• [Problem details] All the data below goes into the copy word for word, but the pictures don't.

Scenes as source code:
****

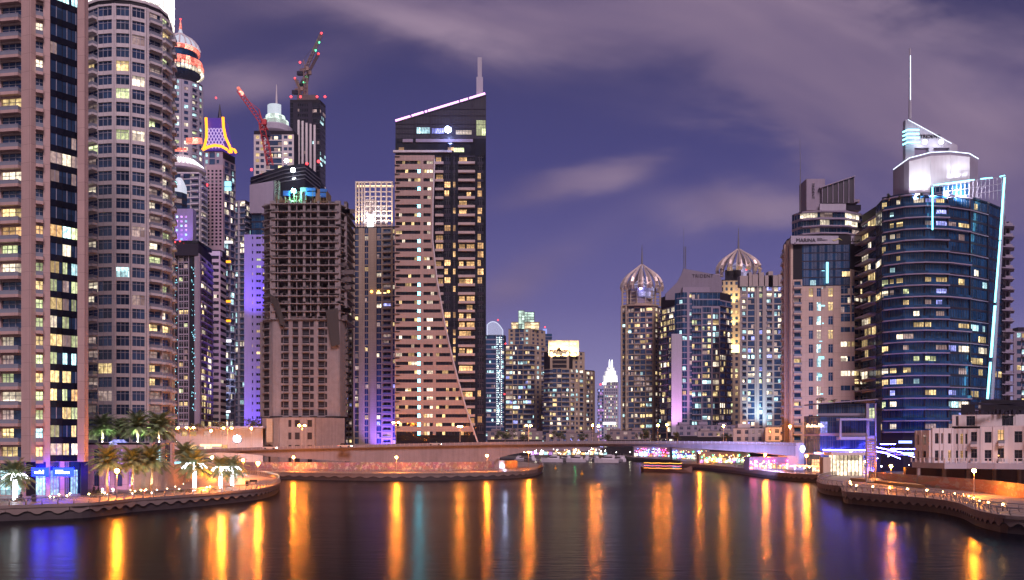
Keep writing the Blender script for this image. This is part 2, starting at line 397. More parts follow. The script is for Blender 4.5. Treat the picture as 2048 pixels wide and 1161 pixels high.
        def bgeo(mb, fr, x0, x1, z, kind, bd):
            if kind == 'solid':
                mb.ob(fr, x0, x1, .2, bd, z-.15, z+.12, 0); mb.ob(fr, x0, x1, bd-.12, bd+.003, z+.121, z+.85, 0)
                for xx in (x0, x1-.12): mb.ob(fr, xx, xx+.12, .3, bd-.121, z+.121, z+.85, 0)
            elif kind == 'slab':
                mb.ob(fr, x0, x1, .2, bd, z-.22, z+.14, 0)
                mb.ob(fr, x0, x1, bd-.10, bd-.05, z+1.0, z+1.07, 1)
            else:
                mb.ob(fr, x0, x1, .2, bd, z-.2, z+.35, 0); mb.ob(fr, x0+.02, x1-.02, bd-.12, bd-.07, z+.351, z+1.0, 1)
                mb.ob(fr, x0, x1, bd-.16, bd-.03, z+1.001, z+1.08, 2)
                for xx in (x0, x1-.06): mb.ob(fr, xx, xx+.05, .3, bd-.161, z+.351, z+1.0, 1)
        bm_ = [s.balmat, rail_m, s.fr]
        Bq = sorted(s.bal, key=lambda q: (not seen(q[0], (q[2]+q[3])/2, q[4]), abs(q[4]-40)))
        for i, (fr, ang, x0, x1, z, kind, bd, fh) in enumerate(Bq):
            if i >= s.nind: bgeo(rest, fr, x0, x1, z, kind, bd); continue
            key = (round(x1-x0, 2), kind, bd)
            if key not in cache:
                mb = MB(); bgeo(mb, ((0, 0), (1, 0), (0, -1)), 0, x1-x0, 0, kind, bd); cache[key] = mb.mesh('balcony', bm_)
            o = bpy.data.objects.new('balcony', cache[key]); C.objects.link(o); o.parent = s.root
            o.location = Vector((fr[0][0] + fr[1][0]*x0, fr[0][1] + fr[1][1]*x0, z)) - s.root.location
            o.rotation_euler = (0, 0, ang)
        if rest.v: tag(rest.build('balcony', bm_, s.root), kind='stuff')
        return s.root
def arc(pxc, Y, rpx, n, a0=180, a1=360, yscale=1.0):
    """visible half of a round plan, (px, Y) left to right; a=270 faces the viewer"""
    r = rpx / F * Y; out = []
    for i in range(n+1):
        a = R(a0 + (a1-a0)*i/n); x = WX(pxc, Y) + r*math.cos(a); y = Y + r*yscale*math.sin(a)
        out.append((1024 + F*x/y, y))
    return out
# ================================================================ TOWERS
above = lambda px, py: py < 885
E_white = emat('white_lamp', (1.0, .96, .92), 14, True)
E_whitesoft = emat('glowing_white_panel', (.95, .95, 1.0), 1.7)
E_crown = emat('floodlit_crown_lamp', (.95, .97, 1.0), 3.2)
E_red = emat('red_light', (1.0, .04, .05), 5)
E_redband = emat('red_light_band', (1.0, .07, .08), 2.6, pattern=1)
E_green = emat('green_light', (.1, 1.0, .4), 4)
E_yneon = emat('amber_neon', (1.0, .32, .015), 2.6)
E_pneon = emat('pink_neon', (1.0, .45, 1.0), 2.6)
E_cneon = emat('cyan_neon', (.25, .85, 1.0), 3.6, True)
E_cyanpan = emat('cyan_panel', (.35, .85, 1.0), 1.6)
E_warmband = emat('warm_cove_light', (1.0, .72, .35), 2.4)
E_bneon = emat('blue_neon', (.06, .10, 1.0), 5, True)
E_blueglow = emat('blue_light_panel', (.05, .12, 1.0), 1.6)
E_violet = emat('violet_light', (.5, .15, 1.0), 2.0)
def spire(T, px, Y, y0, y1, r0=.6, r1=.12, m=steel, name='spire', red=False):
    b = MB(); b.lathe(WX(px, Y), Y, [(r0, ZF(y0, Y)-.5), (r0*.8, ZF(y0*.7+y1*.3, Y)), (r1, ZF(y1, Y))], 8)
    o = b.build(name, m, T.root)
    if red: b = MB(); b.ball((WX(px, Y), Y, ZF(y1, Y)+.3), .5, n=8); b.build('beacon', E_red, T.root)
    return o
def beacon(T, px, Y, py, r=.55, m=None):
    b = MB(); b.ball((WX(px, Y), Y, ZF(py, Y)+r*.9), r); return b.build('beacon', m or E_red, T.root)
def pbox(T, px0, px1, Y, py0, py1, dep, m, name=None, dy=0):
    b = MB(); b.box(WX(px0, Y), WX(px1, Y), Y+dy, Y+dy+dep, ZF(py1, Y), ZF(py0, Y)); 
    return b.build(name or 'roof', m, T.root)
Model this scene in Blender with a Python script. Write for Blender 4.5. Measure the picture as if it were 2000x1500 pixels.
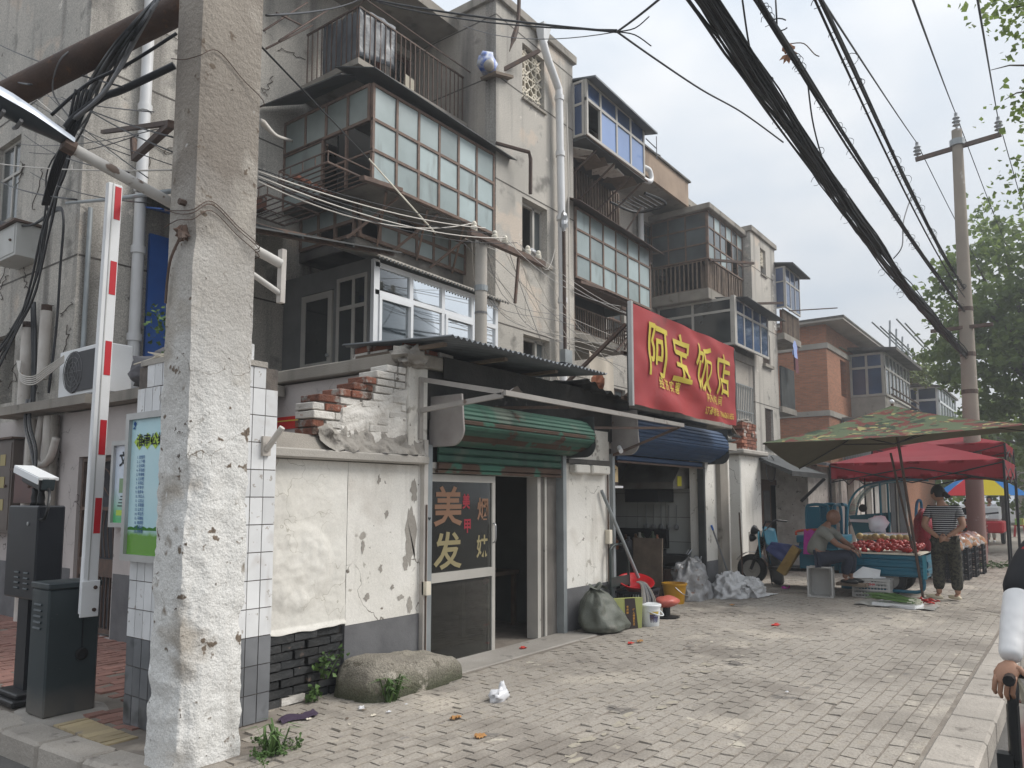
import bpy, bmesh, math, random
from mathutils import Vector, Matrix, noise
rnd = random.Random(7)
for _o in list(bpy.data.objects): bpy.data.objects.remove(_o)
S = bpy.context.scene
COL = S.collection

# ---------------------------------------------------------------- camera
FPX, PCX, PCY, CAMH = 1480.0, 1000.0, 834.0, 1.55
PITCH, YAW = math.atan(141/1480.0), math.radians(36.7)
FW0 = Vector((math.cos(YAW), math.sin(YAW), 0)); RT = Vector((math.sin(YAW), -math.cos(YAW), 0)); ZUP = Vector((0, 0, 1))
FW = FW0*math.cos(PITCH)+ZUP*math.sin(PITCH); UPV = ZUP*math.cos(PITCH)-FW0*math.sin(PITCH)
CAM = Vector((0, 0, CAMH))
cd = bpy.data.cameras.new('camera'); cam = bpy.data.objects.new('camera', cd); COL.objects.link(cam)
cd.sensor_width = 36; cd.lens = 36*FPX/2000; cd.shift_y = 84/2000.0; cd.clip_start = .05; cd.clip_end = 2000
cam.matrix_world = Matrix.Translation(CAM) @ Matrix((RT, UPV, -FW)).transposed().to_4x4()
S.camera = cam
S.render.resolution_x, S.render.resolution_y = 1024, 768
# ---------------------------------------------------------------- sky: even overcast, sun lamp, exposure
SUN_EL, SUN_AZ = math.radians(46), math.radians(-52)      # azimuth from +X towards +Y
w = bpy.data.worlds.new('World'); S.world = w; w.use_nodes = True
nt = w.node_tree; nt.nodes.clear()
def _n(t, **k):
    n = nt.nodes.new(t)
    for a, b in k.items(): setattr(n, a, b)
    return n
wo = _n('ShaderNodeOutputWorld'); bg = _n('ShaderNodeBackground'); sky = _n('ShaderNodeTexSky', sky_type='NISHITA', sun_disc=False)
sky.sun_elevation = SUN_EL; sky.sun_rotation = math.radians(90)-SUN_AZ; sky.air_density = 1.5; sky.dust_density = 6
tc = _n('ShaderNodeTexCoord'); sx = _n('ShaderNodeSeparateXYZ')
nt.links.new(tc.outputs['Generated'], sx.inputs[0])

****

• [Answer to the task]
Keep writing the Blender script for this image. This is part 2, starting at line 397. More parts follow. The script is for Blender 4.5. Treat the picture as 2048 pixels wide and 1161 pixels high.
        def bgeo(mb, fr, x0, x1, z, kind, bd):
            if kind == 'solid':
                mb.ob(fr, x0, x1, .2, bd, z-.15, z+.12, 0); mb.ob(fr, x0, x1, bd-.12, bd+.003, z+.121, z+.85, 0)
                for xx in (x0, x1-.12): mb.ob(fr, xx, xx+.12, .3, bd-.121, z+.121, z+.85, 0)
            elif kind == 'slab':
                mb.ob(fr, x0, x1, .2, bd, z-.22, z+.14, 0)
                mb.ob(fr, x0, x1, bd-.10, bd-.05, z+1.0, z+1.07, 1)
            else:
                mb.ob(fr, x0, x1, .2, bd, z-.2, z+.35, 0); mb.ob(fr, x0+.02, x1-.02, bd-.12, bd-.07, z+.351, z+1.0, 1)
                mb.ob(fr, x0, x1, bd-.16, bd-.03, z+1.001, z+1.08, 2)
                for xx in (x0, x1-.06): mb.ob(fr, xx, xx+.05, .3, bd-.161, z+.351, z+1.0, 1)
        bm_ = [s.balmat, rail_m, s.fr]
        Bq = sorted(s.bal, key=lambda q: (not seen(q[0], (q[2]+q[3])/2, q[4]), abs(q[4]-40)))
        for i, (fr, ang, x0, x1, z, kind, bd, fh) in enumerate(Bq):
            if i >= s.nind: bgeo(rest, fr, x0, x1, z, kind, bd); continue
            key = (round(x1-x0, 2), kind, bd)
            if key not in cache:
                mb = MB(); bgeo(mb, ((0, 0), (1, 0), (0, -1)), 0, x1-x0, 0, kind, bd); cache[key] = mb.mesh('balcony', bm_)
            o = bpy.data.objects.new('balcony', cache[key]); C.objects.link(o); o.parent = s.root
            o.location = Vector((fr[0][0] + fr[1][0]*x0, fr[0][1] + fr[1][1]*x0, z)) - s.root.location
            o.rotation_euler = (0, 0, ang)
        if rest.v: tag(rest.build('balcony', bm_, s.root), kind='stuff')
        return s.root
def arc(pxc, Y, rpx, n, a0=180, a1=360, yscale=1.0):
    """visible half of a round plan, (px, Y) left to right; a=270 faces the viewer"""
    r = rpx / F * Y; out = []
    for i in range(n+1):
        a = R(a0 + (a1-a0)*i/n); x = WX(pxc, Y) + r*math.cos(a); y = Y + r*yscale*math.sin(a)
        out.append((1024 + F*x/y, y))
    return out
# ================================================================ TOWERS
above = lambda px, py: py < 885
E_white = emat('white_lamp', (1.0, .96, .92), 14, True)
E_whitesoft = emat('glowing_white_panel', (.95, .95, 1.0), 1.7)
E_crown = emat('floodlit_crown_lamp', (.95, .97, 1.0), 3.2)
E_red = emat('red_light', (1.0, .04, .05), 5)
E_redband = emat('red_light_band', (1.0, .07, .08), 2.6, pattern=1)
E_green = emat('green_light', (.1, 1.0, .4), 4)
E_yneon = emat('amber_neon', (1.0, .32, .015), 2.6)
E_pneon = emat('pink_neon', (1.0, .45, 1.0), 2.6)
E_cneon = emat('cyan_neon', (.25, .85, 1.0), 3.6, True)
E_cyanpan = emat('cyan_panel', (.35, .85, 1.0), 1.6)
E_warmband = emat('warm_cove_light', (1.0, .72, .35), 2.4)
E_bneon = emat('blue_neon', (.06, .10, 1.0), 5, True)
E_blueglow = emat('blue_light_panel', (.05, .12, 1.0), 1.6)
E_violet = emat('violet_light', (.5, .15, 1.0), 2.0)
def spire(T, px, Y, y0, y1, r0=.6, r1=.12, m=steel, name='spire', red=False):
    b = MB(); b.lathe(WX(px, Y), Y, [(r0, ZF(y0, Y)-.5), (r0*.8, ZF(y0*.7+y1*.3, Y)), (r1, ZF(y1, Y))], 8)
    o = b.build(name, m, T.root)
    if red: b = MB(); b.ball((WX(px, Y), Y, ZF(y1, Y)+.3), .5, n=8); b.build('beacon', E_red, T.root)
    return o
def beacon(T, px, Y, py, r=.55, m=None):
    b = MB(); b.ball((WX(px, Y), Y, ZF(py, Y)+r*.9), r); return b.build('beacon', m or E_red, T.root)
def pbox(T, px0, px1, Y, py0, py1, dep, m, name=None, dy=0):
    b = MB(); b.box(WX(px0, Y), WX(px1, Y), Y+dy, Y+dy+dep, ZF(py1, Y), ZF(py0, Y)); 
    return b.build(name or 'roof', m, T.root)
Model this scene in Blender with a Python script. Write for Blender 4.5. Measure the picture as if it were 2000x1500 pixels.
import bpy, bmesh, math, random
from mathutils import Vector, Matrix, noise
rnd = random.Random(7)
for _o in list(bpy.data.objects): bpy.data.objects.remove(_o)
S = bpy.context.scene
COL = S.collection

# ---------------------------------------------------------------- camera
FPX, PCX, PCY, CAMH = 1480.0, 1000.0, 834.0, 1.55
PITCH, YAW = math.atan(141/1480.0), math.radians(36.7)
FW0 = Vector((math.cos(YAW), math.sin(YAW), 0)); RT = Vector((math.sin(YAW), -math.cos(YAW), 0)); ZUP = Vector((0, 0, 1))
FW = FW0*math.cos(PITCH)+ZUP*math.sin(PITCH); UPV = ZUP*math.cos(PITCH)-FW0*math.sin(PITCH)
CAM = Vector((0, 0, CAMH))
cd = bpy.data.cameras.new('camera'); cam = bpy.data.objects.new('camera', cd); COL.objects.link(cam)
cd.sensor_width = 36; cd.lens = 36*FPX/2000; cd.shift_y = 84/2000.0; cd.clip_start = .05; cd.clip_end = 2000
cam.matrix_world = Matrix.Translation(CAM) @ Matrix((RT, UPV, -FW)).transposed().to_4x4()
S.camera = cam
S.render.resolution_x, S.render.resolution_y = 1024, 768
# ---------------------------------------------------------------- sky: even overcast, sun lamp, exposure
SUN_EL, SUN_AZ = math.radians(46), math.radians(-52)      # azimuth from +X towards +Y
w = bpy.data.worlds.new('World'); S.world = w; w.use_nodes = True
nt = w.node_tree; nt.nodes.clear()
def _n(t, **k):
    n = nt.nodes.new(t)
    for a, b in k.items(): setattr(n, a, b)
    return n
wo = _n('ShaderNodeOutputWorld'); bg = _n('ShaderNodeBackground'); sky = _n('ShaderNodeTexSky', sky_type='NISHITA', sun_disc=False)
sky.sun_elevation = SUN_EL; sky.sun_rotation = math.radians(90)-SUN_AZ; sky.air_density = 1.5; sky.dust_density = 6
tc = _n('ShaderNodeTexCoord'); sx = _n('ShaderNodeSeparateXYZ')
nt.links.new(tc.outputs['Generated'], sx.inputs[0])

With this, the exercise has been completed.